Kim Dickens: “Well, I think Maddie has come from a tough time. She became a single mother raising a teenager. She lost her husband and she’s been very adaptable. She had darker, challenging stuff in her childhood as well that’s made her sort of like, ‘Let’s pack the bags, let’s go,’ like adaptable and survivalist. I think that makes her strong, but at the same time I think when Travis comes into her life, she finally feels like he’s a rock for her and I can relax and lean on this man and he is there, and he has my back and he has my family’s back. He will be there for me. That’s a nice complement to her strength and gives her sort of a break. He tries to even tell her that.”

Cliff Curtis: “I think Travis is, and I’ve gotten to know him more through the season, I really love those elements of who he is. Apart from just him, he’s fallen in love with this character, Madison. It’s a wonderful feeling when you feel in love and that potentially you’ve found your soul mate and you’d do anything to make that relationship work. On the other hand, he’s got his ex-marriage, his ex-wife and a reminder he has an estranged relationship with his son. Now how that affects the show from my character’s point of view is that all of this conflict and us not agreeing is threatening the love of his life. And we’re seeing that as we move through the drama of it, that we don’t see things the same way. But we still love each other. That’s a great challenge in any relationship. On the other hand, the relationship with Liza, our relationship, early marriage, was an accident. It kind of should’ve never happened but it did and we realized that as adults and then we grew apart. But in this state of emergency, we’ve had 13 years of marriage. We’ve got a shorthand. We’re very effective together. We agree on things. We agree to not agree so we don’t waste energy discussing these things and we just kind of click into it. So there’s this other relationship that makes a lot more sense in this world than this relationship because it’s more effective in a way and this is much more challenging. That just gives us…”

Kim Dickens: “…obstacles.”

Cliff Curtis: “Lots to work on.”

What do you think keeps fans so fascinated by zombies?

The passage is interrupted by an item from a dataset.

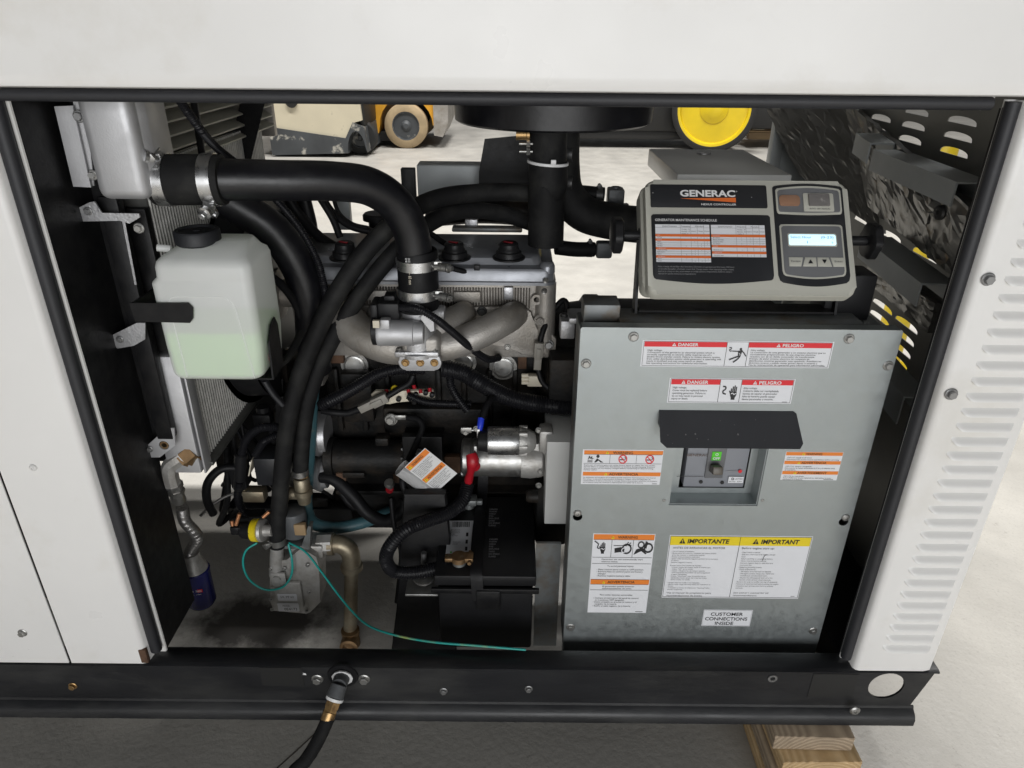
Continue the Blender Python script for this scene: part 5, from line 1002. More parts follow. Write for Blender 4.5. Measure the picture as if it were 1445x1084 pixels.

Dave Alpert: “Honestly, I think that people really look at this as zombies represent that internal sense of anticipation, dread, things you haven’t done, that sort of mental to do list of things that are coming out there. The sense that every time that you do something, it only creates more things for you to do. It’s almost an existential dread because they’re not driven with any sort of motivation other than to eat you, right? So there’s not a complicated plot. I feel like that sense of things are always just this far away from falling apart is something I think that all of us can identify with. And I think as long as we present those stories in human terms, right, present the stories of these characters and not the zombies, present the zombies as a manifestation of our inner dread and threat, I think that’s sort of the secret sauce of why this works.”